*TASK OBJECTIVE*: Type again, exactly, the lines below from the start through the line that includes "scn.view_settings.exposure=0; scn.view_settings.gamma=1".

*DATASET EXTRACT*:

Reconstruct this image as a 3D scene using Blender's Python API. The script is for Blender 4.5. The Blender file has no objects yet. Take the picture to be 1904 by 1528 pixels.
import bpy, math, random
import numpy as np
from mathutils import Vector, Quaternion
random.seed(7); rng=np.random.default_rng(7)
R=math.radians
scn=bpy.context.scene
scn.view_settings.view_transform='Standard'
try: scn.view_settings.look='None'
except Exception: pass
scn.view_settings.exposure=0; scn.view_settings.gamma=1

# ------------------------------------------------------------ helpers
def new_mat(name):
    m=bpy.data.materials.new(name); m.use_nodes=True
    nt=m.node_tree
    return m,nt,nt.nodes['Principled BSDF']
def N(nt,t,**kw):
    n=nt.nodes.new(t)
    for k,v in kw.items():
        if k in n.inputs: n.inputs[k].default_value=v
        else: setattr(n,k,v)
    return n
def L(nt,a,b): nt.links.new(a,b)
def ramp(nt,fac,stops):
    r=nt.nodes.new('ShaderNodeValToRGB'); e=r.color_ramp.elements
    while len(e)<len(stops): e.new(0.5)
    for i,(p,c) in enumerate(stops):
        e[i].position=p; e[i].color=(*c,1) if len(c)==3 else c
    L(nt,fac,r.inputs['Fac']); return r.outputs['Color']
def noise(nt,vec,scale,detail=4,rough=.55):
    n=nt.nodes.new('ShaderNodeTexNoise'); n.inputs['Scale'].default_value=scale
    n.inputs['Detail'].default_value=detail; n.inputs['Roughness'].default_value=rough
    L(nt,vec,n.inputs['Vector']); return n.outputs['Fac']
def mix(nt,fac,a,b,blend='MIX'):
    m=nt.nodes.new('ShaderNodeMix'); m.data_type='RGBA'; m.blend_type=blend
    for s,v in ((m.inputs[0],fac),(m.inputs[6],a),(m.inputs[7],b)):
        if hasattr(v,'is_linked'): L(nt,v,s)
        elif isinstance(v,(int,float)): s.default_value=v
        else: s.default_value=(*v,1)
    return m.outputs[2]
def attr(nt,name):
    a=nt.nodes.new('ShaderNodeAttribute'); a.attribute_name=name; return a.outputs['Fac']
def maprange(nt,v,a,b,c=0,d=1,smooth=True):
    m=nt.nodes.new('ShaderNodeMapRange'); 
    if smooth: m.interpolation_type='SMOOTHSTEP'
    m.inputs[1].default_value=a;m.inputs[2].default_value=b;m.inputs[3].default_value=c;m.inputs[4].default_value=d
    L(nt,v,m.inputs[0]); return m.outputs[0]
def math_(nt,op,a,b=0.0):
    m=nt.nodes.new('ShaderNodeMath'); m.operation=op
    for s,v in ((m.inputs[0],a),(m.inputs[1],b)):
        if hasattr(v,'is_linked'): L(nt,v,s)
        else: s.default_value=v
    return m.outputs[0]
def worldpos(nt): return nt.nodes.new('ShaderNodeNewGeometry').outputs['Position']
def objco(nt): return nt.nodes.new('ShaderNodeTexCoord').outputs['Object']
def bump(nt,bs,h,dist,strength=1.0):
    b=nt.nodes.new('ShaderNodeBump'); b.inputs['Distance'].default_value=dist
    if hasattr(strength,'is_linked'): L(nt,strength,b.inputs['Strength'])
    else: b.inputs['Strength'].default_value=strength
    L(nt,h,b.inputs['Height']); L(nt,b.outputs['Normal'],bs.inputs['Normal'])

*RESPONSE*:
Reconstruct this image as a 3D scene using Blender's Python API. The script is for Blender 4.5. The Blender file has no objects yet. Take the picture to be 1904 by 1528 pixels.
import bpy, math, random
import numpy as np
from mathutils import Vector, Quaternion
random.seed(7); rng=np.random.default_rng(7)
R=math.radians
scn=bpy.context.scene
scn.view_settings.view_transform='Standard'
try: scn.view_settings.look='None'
except Exception: pass
scn.view_settings.exposure=0; scn.view_settings.gamma=1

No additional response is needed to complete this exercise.